▶ **To be done**:
Will you return, word for word, only the lines from the top of the data below down to and including the one with "8).build('door_handle', 'chrome', dr)"?

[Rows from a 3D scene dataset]
------------------------------
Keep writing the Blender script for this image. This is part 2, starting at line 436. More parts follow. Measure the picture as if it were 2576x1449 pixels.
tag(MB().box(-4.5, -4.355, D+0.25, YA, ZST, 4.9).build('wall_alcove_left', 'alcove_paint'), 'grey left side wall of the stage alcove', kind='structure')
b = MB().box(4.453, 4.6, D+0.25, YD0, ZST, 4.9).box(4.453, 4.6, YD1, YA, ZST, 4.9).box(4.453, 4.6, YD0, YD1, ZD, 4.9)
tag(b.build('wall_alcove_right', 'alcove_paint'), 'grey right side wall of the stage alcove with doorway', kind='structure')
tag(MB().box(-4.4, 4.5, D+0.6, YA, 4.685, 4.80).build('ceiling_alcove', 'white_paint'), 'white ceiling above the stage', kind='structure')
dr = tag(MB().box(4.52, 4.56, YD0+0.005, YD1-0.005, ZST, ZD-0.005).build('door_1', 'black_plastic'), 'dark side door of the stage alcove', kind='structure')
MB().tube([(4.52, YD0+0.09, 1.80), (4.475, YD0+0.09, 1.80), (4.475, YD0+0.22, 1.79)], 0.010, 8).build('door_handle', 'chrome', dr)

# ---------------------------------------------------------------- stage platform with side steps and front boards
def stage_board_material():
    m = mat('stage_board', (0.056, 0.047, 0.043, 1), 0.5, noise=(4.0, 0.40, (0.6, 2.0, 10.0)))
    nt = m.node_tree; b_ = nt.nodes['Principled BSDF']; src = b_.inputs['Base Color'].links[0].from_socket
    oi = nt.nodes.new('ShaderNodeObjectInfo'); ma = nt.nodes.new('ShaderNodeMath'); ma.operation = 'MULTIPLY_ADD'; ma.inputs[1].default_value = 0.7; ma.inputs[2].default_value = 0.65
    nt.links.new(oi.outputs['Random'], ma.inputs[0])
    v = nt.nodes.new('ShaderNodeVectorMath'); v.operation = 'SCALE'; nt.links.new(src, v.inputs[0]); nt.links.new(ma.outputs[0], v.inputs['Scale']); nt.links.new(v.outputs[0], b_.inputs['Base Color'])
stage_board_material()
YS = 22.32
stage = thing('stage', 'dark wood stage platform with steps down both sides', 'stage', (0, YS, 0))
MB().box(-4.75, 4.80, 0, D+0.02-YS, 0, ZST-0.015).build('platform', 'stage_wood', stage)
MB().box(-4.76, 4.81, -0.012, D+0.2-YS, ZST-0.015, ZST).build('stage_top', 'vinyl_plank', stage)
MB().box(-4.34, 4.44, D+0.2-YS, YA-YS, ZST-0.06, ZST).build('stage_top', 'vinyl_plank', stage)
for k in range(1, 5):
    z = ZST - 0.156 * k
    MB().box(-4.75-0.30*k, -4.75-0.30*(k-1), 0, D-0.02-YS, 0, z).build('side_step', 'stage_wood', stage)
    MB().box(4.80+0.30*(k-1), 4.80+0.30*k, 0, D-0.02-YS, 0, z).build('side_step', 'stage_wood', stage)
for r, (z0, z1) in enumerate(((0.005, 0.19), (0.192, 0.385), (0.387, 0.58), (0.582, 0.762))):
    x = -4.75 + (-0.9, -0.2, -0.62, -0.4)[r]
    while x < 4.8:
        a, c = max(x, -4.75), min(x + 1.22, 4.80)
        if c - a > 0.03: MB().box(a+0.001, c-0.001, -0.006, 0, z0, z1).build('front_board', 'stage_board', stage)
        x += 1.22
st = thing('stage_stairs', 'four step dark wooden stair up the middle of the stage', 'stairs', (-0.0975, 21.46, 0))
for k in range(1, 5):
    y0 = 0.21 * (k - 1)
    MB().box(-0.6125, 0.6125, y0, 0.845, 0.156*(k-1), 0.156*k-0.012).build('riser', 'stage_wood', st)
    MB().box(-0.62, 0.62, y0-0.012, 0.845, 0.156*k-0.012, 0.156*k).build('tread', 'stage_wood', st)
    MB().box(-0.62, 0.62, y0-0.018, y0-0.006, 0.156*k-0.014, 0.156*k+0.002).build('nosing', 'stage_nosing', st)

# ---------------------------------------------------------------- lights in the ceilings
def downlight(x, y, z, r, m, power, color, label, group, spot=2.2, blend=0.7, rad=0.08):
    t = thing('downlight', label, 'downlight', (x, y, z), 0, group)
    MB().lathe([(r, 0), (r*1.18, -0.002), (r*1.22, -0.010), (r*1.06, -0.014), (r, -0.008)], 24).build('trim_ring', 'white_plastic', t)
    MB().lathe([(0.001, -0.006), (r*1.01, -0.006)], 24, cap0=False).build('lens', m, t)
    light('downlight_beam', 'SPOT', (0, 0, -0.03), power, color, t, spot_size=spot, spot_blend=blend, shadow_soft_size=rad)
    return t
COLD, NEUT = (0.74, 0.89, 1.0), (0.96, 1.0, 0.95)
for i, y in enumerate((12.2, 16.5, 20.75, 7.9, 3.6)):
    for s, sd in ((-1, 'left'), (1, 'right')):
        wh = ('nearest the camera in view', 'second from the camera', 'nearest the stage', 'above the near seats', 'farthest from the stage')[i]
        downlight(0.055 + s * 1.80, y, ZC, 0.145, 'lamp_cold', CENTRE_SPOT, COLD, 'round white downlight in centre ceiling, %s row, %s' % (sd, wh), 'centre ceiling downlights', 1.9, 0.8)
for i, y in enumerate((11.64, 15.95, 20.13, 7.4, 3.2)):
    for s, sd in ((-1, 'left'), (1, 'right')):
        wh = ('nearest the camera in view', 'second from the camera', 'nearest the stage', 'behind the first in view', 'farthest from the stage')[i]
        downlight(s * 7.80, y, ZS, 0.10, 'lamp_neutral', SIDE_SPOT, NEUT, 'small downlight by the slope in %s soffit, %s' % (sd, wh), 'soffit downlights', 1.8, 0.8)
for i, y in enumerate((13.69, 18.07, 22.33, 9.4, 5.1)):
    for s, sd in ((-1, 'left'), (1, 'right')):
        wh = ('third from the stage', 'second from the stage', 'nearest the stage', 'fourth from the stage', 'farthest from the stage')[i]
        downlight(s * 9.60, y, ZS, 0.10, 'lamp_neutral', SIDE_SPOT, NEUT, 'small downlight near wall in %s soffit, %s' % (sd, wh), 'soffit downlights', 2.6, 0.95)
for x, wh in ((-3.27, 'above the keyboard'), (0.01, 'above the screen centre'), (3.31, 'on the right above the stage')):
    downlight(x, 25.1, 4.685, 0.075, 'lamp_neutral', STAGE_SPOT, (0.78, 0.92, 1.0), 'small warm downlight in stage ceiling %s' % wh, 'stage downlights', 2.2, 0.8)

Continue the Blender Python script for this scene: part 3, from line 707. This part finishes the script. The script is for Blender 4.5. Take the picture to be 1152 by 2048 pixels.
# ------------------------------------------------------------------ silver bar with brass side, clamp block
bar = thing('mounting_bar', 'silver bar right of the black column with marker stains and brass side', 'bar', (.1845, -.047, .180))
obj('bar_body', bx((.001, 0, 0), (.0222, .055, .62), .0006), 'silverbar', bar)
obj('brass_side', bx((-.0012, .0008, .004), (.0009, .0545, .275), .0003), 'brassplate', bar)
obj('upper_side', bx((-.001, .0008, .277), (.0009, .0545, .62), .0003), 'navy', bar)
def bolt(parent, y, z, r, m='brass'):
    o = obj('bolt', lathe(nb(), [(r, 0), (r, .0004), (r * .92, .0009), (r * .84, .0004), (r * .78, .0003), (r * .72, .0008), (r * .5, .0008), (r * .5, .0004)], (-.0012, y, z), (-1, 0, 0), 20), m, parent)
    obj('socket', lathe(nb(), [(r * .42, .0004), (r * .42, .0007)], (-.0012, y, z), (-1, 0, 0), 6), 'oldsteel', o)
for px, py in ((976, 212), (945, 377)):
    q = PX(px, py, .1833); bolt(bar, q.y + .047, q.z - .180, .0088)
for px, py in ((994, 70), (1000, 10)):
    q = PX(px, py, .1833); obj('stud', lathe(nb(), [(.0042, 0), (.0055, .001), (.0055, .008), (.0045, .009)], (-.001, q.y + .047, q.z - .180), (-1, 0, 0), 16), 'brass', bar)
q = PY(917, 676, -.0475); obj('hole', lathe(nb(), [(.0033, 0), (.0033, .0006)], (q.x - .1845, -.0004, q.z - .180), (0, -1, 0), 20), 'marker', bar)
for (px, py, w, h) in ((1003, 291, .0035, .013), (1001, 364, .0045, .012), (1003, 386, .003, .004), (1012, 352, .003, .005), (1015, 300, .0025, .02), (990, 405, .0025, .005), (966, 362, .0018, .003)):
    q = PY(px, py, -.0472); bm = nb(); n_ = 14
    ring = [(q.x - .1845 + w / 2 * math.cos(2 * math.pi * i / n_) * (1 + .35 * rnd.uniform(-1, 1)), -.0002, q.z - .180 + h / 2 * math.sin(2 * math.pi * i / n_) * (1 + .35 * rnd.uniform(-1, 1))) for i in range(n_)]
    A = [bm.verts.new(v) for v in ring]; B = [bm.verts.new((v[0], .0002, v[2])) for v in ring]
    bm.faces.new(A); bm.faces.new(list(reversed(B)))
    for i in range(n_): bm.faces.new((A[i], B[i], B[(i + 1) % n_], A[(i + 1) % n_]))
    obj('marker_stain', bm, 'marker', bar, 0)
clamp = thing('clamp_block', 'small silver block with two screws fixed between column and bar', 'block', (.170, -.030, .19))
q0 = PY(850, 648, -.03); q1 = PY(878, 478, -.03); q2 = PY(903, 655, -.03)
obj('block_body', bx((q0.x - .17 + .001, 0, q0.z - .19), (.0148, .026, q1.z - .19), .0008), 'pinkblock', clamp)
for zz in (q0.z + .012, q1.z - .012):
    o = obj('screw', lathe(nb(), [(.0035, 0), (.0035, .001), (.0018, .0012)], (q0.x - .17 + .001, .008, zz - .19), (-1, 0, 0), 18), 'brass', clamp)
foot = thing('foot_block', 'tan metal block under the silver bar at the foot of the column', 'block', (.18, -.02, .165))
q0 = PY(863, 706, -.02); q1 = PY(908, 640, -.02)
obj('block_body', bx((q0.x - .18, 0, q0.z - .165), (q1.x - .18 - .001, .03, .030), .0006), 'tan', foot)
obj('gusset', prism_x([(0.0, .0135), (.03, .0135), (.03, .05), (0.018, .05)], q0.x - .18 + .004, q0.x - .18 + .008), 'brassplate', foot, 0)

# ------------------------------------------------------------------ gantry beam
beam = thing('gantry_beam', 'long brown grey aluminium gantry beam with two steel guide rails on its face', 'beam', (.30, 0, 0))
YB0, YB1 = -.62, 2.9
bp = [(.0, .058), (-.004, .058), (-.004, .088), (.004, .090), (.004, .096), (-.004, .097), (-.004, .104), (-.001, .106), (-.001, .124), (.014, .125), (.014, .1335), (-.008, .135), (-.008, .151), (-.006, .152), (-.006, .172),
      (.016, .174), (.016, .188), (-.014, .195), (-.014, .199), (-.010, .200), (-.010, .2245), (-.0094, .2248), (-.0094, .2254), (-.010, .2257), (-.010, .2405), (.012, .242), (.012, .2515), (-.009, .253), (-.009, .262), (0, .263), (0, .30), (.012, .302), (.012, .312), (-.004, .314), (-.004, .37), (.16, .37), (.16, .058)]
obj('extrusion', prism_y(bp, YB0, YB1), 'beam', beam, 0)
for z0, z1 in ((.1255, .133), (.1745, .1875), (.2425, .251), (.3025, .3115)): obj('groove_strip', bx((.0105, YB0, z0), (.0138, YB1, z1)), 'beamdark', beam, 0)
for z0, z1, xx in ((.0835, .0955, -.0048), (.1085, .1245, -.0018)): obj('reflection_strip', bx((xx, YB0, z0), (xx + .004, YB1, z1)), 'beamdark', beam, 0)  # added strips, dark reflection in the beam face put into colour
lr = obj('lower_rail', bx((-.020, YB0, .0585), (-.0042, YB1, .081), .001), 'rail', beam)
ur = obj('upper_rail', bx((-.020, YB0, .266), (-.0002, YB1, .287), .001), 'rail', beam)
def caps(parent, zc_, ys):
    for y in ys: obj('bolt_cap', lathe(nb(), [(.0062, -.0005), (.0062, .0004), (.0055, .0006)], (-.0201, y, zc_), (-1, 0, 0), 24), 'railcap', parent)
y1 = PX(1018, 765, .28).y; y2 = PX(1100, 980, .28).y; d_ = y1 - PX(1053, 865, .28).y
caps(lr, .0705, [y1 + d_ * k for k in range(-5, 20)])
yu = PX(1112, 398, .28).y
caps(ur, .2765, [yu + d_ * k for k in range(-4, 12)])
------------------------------
▶ **Exercise result**:
Keep writing the Blender script for this image. This is part 2, starting at line 436. More parts follow. Measure the picture as if it were 2576x1449 pixels.
tag(MB().box(-4.5, -4.355, D+0.25, YA, ZST, 4.9).build('wall_alcove_left', 'alcove_paint'), 'grey left side wall of the stage alcove', kind='structure')
b = MB().box(4.453, 4.6, D+0.25, YD0, ZST, 4.9).box(4.453, 4.6, YD1, YA, ZST, 4.9).box(4.453, 4.6, YD0, YD1, ZD, 4.9)
tag(b.build('wall_alcove_right', 'alcove_paint'), 'grey right side wall of the stage alcove with doorway', kind='structure')
tag(MB().box(-4.4, 4.5, D+0.6, YA, 4.685, 4.80).build('ceiling_alcove', 'white_paint'), 'white ceiling above the stage', kind='structure')
dr = tag(MB().box(4.52, 4.56, YD0+0.005, YD1-0.005, ZST, ZD-0.005).build('door_1', 'black_plastic'), 'dark side door of the stage alcove', kind='structure')
MB().tube([(4.52, YD0+0.09, 1.80), (4.475, YD0+0.09, 1.80), (4.475, YD0+0.22, 1.79)], 0.010, 8).build('door_handle', 'chrome', dr)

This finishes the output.